HTML email is handled by w3m. The new "eww" would probably work also but I haven't tried that yet.

It's possible to send HTML email by writing in org-mode markup, but I haven't done that either. If people can inflict their HTML email on me, they can deal with my plain-text replies.

Well, that's your opinion. Support that garbage like I do at work, and your opinion will change.

Again, popular does not mean good to me. That is the point. I have seen Outlook peg processors and waste disk IO with all those features.

I hate cloud services, but they keep such things minimal and some of us pray for mandates of no-fat client email, even to spite myself, because of Outlook and Thunderbird users.
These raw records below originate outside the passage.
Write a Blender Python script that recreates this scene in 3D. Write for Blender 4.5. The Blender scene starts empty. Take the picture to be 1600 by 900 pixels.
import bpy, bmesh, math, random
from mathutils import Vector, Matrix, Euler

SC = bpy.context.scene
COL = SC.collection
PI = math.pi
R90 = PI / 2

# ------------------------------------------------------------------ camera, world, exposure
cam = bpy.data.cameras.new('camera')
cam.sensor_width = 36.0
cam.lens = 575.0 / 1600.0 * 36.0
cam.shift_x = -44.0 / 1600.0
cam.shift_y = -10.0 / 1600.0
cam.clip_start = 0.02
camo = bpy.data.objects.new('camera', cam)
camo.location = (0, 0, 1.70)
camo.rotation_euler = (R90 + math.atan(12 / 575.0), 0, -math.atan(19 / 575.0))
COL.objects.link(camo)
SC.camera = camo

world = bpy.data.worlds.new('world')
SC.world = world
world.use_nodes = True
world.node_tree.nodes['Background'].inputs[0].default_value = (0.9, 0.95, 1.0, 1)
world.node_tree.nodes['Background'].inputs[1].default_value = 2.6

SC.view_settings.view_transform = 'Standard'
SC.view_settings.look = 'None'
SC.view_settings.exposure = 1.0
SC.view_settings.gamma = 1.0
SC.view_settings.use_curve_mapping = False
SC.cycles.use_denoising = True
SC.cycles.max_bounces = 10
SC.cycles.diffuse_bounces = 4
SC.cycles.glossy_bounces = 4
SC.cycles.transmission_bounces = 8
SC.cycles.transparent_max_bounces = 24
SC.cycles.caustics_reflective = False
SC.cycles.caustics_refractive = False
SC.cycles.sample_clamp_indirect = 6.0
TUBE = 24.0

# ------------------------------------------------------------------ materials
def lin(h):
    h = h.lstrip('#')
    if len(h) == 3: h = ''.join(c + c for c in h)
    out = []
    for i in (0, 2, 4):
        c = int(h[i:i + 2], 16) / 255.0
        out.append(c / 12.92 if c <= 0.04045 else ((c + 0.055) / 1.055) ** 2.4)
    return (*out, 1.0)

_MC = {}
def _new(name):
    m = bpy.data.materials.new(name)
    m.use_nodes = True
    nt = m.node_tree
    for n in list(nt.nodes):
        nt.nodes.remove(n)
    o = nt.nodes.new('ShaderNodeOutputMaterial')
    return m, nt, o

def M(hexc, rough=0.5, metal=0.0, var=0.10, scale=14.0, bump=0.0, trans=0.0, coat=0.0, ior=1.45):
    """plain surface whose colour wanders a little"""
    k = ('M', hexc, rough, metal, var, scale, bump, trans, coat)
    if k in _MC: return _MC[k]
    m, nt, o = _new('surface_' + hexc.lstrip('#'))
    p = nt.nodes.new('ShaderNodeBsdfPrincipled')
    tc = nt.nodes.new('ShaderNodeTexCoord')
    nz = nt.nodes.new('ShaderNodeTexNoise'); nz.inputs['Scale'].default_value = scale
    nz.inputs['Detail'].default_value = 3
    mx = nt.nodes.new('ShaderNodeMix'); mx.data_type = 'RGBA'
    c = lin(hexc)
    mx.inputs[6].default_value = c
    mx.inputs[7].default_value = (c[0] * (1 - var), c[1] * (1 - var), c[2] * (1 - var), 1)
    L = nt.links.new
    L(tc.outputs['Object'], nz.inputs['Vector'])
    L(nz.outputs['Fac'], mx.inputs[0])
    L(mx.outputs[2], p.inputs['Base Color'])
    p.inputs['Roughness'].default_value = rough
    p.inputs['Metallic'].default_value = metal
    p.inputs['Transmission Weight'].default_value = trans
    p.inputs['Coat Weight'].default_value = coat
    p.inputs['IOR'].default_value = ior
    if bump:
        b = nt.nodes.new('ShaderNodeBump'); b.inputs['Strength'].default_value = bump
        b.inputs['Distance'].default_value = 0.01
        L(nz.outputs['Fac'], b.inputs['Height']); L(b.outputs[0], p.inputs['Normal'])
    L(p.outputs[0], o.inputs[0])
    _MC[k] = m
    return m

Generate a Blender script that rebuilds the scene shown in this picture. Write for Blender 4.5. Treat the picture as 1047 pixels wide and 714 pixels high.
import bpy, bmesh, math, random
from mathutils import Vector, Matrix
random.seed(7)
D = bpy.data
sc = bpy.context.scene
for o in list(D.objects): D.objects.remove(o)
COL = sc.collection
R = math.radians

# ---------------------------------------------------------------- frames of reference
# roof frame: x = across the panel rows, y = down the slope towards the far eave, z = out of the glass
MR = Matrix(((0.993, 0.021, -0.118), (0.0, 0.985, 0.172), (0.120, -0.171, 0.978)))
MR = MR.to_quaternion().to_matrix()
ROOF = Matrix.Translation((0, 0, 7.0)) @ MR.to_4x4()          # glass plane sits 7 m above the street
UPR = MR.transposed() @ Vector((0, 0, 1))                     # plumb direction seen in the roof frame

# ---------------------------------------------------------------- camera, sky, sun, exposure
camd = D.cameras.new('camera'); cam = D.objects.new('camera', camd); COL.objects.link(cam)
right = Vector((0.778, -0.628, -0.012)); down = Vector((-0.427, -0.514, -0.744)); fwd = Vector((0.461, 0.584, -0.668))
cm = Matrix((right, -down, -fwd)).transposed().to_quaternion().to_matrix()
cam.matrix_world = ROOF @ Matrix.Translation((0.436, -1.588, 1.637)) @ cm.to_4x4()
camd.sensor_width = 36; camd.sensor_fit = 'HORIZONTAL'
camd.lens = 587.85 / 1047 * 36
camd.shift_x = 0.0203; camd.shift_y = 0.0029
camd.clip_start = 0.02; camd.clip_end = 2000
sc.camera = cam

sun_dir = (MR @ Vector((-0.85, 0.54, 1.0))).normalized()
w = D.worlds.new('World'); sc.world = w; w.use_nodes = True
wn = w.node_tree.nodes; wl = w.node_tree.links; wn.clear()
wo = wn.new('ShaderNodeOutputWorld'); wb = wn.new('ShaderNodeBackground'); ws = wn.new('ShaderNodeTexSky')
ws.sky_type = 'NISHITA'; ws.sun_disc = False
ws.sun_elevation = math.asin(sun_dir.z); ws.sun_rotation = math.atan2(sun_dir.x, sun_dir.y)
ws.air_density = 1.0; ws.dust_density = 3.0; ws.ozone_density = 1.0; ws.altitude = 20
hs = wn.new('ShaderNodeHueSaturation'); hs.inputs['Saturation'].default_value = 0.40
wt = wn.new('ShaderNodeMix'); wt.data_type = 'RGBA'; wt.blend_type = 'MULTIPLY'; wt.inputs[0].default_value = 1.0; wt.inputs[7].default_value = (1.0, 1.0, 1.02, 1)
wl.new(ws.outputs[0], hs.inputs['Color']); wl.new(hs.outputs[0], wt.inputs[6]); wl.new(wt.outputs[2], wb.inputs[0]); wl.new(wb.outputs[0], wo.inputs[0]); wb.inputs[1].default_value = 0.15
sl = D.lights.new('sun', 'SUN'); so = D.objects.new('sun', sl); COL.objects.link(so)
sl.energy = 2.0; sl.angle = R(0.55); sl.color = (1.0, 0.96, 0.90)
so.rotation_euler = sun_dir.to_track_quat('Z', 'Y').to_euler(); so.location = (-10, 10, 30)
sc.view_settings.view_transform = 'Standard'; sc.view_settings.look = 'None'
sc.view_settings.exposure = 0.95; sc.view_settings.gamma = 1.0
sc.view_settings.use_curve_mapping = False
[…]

> I hate cloud services, but they keep such things minimal

Have you tried Google's Inbox on an underpowered Linux box? It's horrendously slow, in my experience. Gmail is fine though. Some web based software is really good, but others can definitely be a CPU hog.

unfortunatly Outlook 2013-2016 is pretty akward (resources) but I like Outlook 2010. Still I don't use it
I've never had an installation of Outlook that stayed stable and usable for more than about six months. It doesn't help that you have other parts of Office that stick their grubby fingers in your address books, calendars, and mail files and do their best to scramble things up.
I don't know what you're doing with it, but I've used Outlook for 2 multinational companies for 4+ years each, had several GB of mails for each (probably hundreds of thousands of email per account, most of them automated), and the worst parts of it were a bug with password resets (it keps asking for my password for about a week after quarterly resets) and the slowness of filter sync with Exchange.

As you can see, those were nuisances. Otherwise, it was pretty much rock solid.

Several versions, ran them under XP and Windows 7.

Lync/Skype for Business tends to play havoc with Outlook data files, I've found.
I get around 400 mails per day and over several years Outlook has not failed. Exchange environment.